▸ **Exercise**
Only the lines from the first one through the line with "return box(x0, x1, y0, y1, z0, z1, bev, SL)" should be printed, exactly as they appear.

┄┄┄┄┄┄

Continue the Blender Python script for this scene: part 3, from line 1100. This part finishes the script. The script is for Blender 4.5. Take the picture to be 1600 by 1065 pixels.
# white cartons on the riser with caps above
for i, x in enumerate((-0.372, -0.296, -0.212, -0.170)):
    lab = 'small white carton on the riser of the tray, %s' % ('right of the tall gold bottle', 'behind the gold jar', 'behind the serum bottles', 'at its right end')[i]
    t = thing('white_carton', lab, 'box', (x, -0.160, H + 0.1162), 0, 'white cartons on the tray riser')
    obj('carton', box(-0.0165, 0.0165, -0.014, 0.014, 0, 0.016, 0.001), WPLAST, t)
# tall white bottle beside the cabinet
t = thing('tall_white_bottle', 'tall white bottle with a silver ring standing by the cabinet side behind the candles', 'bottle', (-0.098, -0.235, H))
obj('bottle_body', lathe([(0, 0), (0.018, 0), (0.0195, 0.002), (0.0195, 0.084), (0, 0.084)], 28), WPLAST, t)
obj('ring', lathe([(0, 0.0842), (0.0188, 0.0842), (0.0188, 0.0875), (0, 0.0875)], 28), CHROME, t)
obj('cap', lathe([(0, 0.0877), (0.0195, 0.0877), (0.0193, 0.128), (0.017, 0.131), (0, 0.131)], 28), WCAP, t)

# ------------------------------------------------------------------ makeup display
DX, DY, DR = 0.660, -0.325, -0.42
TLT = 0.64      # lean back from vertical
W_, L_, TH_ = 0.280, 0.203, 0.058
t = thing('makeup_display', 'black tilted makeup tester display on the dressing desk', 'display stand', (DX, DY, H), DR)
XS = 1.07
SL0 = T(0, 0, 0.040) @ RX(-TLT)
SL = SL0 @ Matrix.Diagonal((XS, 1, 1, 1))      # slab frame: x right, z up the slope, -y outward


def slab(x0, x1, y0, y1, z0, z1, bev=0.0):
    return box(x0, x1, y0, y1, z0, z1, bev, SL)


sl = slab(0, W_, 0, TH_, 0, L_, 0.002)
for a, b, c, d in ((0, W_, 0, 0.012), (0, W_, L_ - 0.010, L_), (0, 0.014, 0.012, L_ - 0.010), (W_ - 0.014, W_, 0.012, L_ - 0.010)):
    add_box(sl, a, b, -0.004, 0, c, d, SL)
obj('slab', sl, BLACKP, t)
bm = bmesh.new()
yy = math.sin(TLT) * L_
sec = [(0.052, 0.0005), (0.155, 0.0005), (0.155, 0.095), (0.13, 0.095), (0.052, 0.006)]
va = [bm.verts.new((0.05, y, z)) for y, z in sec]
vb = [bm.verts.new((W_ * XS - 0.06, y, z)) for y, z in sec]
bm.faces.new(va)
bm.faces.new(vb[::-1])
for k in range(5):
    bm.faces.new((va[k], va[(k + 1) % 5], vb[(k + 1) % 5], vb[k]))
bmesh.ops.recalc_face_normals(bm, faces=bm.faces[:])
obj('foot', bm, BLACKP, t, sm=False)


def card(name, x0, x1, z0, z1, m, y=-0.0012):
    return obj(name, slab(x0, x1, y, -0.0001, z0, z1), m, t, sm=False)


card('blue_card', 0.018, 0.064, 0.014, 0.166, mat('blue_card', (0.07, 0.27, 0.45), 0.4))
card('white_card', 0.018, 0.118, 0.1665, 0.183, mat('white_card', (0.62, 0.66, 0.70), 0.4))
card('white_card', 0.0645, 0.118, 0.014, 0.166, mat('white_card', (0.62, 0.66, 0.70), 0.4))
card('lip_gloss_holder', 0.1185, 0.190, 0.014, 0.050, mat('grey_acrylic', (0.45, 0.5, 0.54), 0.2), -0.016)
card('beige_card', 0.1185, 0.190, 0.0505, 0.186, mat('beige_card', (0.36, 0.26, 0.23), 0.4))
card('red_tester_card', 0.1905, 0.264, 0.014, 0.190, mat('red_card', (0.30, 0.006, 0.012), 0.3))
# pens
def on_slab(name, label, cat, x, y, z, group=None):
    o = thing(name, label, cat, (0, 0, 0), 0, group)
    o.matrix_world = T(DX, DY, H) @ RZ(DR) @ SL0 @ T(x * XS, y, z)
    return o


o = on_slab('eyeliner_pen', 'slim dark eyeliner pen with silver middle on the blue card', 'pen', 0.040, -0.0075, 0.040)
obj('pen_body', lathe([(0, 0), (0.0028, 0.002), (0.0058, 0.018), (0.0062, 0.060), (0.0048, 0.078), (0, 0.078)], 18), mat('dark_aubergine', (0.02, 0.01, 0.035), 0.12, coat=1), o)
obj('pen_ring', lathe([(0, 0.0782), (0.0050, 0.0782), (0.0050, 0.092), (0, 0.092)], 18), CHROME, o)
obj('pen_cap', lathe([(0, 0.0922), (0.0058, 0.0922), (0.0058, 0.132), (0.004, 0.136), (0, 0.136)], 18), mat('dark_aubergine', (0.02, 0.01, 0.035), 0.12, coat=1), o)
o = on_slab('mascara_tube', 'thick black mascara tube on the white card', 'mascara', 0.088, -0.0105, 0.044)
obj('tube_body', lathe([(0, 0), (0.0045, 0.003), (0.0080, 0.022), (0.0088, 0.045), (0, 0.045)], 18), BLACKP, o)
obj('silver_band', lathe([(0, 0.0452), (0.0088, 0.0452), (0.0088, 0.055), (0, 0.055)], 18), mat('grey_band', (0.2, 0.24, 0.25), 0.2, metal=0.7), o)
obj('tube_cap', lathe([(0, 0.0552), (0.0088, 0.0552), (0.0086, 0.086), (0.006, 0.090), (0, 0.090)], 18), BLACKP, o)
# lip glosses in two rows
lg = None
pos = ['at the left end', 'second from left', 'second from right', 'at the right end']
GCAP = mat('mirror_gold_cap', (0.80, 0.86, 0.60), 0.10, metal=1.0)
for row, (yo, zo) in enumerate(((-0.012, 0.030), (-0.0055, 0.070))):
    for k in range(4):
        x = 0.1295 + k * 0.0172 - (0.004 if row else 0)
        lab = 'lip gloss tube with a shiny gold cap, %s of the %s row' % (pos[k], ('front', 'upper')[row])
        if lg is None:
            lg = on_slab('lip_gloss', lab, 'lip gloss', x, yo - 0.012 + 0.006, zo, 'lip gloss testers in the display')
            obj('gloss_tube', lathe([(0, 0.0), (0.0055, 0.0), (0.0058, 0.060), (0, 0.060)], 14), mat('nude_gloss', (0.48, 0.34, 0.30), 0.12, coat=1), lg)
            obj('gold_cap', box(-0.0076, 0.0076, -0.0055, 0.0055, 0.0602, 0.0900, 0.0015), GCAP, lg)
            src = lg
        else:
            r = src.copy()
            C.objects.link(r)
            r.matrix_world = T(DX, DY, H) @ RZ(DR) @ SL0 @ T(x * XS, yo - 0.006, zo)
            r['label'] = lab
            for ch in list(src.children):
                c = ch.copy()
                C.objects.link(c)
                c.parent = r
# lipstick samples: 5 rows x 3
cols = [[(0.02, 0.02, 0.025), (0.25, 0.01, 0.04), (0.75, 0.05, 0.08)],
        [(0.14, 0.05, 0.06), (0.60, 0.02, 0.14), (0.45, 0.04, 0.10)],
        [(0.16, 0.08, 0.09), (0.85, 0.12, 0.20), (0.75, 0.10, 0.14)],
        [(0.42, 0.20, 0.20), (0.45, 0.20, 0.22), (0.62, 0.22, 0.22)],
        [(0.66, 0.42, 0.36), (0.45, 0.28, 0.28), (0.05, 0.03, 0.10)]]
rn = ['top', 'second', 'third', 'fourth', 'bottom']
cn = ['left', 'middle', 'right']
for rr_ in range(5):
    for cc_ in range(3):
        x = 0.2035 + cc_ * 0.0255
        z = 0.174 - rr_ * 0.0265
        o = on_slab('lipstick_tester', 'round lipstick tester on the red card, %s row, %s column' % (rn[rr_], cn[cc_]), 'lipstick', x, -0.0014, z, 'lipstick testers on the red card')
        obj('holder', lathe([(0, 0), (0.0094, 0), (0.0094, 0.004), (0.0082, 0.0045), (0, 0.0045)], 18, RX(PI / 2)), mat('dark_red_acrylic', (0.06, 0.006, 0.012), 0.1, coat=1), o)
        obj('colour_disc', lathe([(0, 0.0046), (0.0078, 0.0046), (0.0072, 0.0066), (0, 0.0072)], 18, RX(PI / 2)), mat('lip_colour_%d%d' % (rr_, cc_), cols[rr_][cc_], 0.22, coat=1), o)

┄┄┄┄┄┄

▸ **Written reply**
Continue the Blender Python script for this scene: part 3, from line 1100. This part finishes the script. The script is for Blender 4.5. Take the picture to be 1600 by 1065 pixels.
# white cartons on the riser with caps above
for i, x in enumerate((-0.372, -0.296, -0.212, -0.170)):
    lab = 'small white carton on the riser of the tray, %s' % ('right of the tall gold bottle', 'behind the gold jar', 'behind the serum bottles', 'at its right end')[i]
    t = thing('white_carton', lab, 'box', (x, -0.160, H + 0.1162), 0, 'white cartons on the tray riser')
    obj('carton', box(-0.0165, 0.0165, -0.014, 0.014, 0, 0.016, 0.001), WPLAST, t)
# tall white bottle beside the cabinet
t = thing('tall_white_bottle', 'tall white bottle with a silver ring standing by the cabinet side behind the candles', 'bottle', (-0.098, -0.235, H))
obj('bottle_body', lathe([(0, 0), (0.018, 0), (0.0195, 0.002), (0.0195, 0.084), (0, 0.084)], 28), WPLAST, t)
obj('ring', lathe([(0, 0.0842), (0.0188, 0.0842), (0.0188, 0.0875), (0, 0.0875)], 28), CHROME, t)
obj('cap', lathe([(0, 0.0877), (0.0195, 0.0877), (0.0193, 0.128), (0.017, 0.131), (0, 0.131)], 28), WCAP, t)

# ------------------------------------------------------------------ makeup display
DX, DY, DR = 0.660, -0.325, -0.42
TLT = 0.64      # lean back from vertical
W_, L_, TH_ = 0.280, 0.203, 0.058
t = thing('makeup_display', 'black tilted makeup tester display on the dressing desk', 'display stand', (DX, DY, H), DR)
XS = 1.07
SL0 = T(0, 0, 0.040) @ RX(-TLT)
SL = SL0 @ Matrix.Diagonal((XS, 1, 1, 1))      # slab frame: x right, z up the slope, -y outward


def slab(x0, x1, y0, y1, z0, z1, bev=0.0):
    return box(x0, x1, y0, y1, z0, z1, bev, SL)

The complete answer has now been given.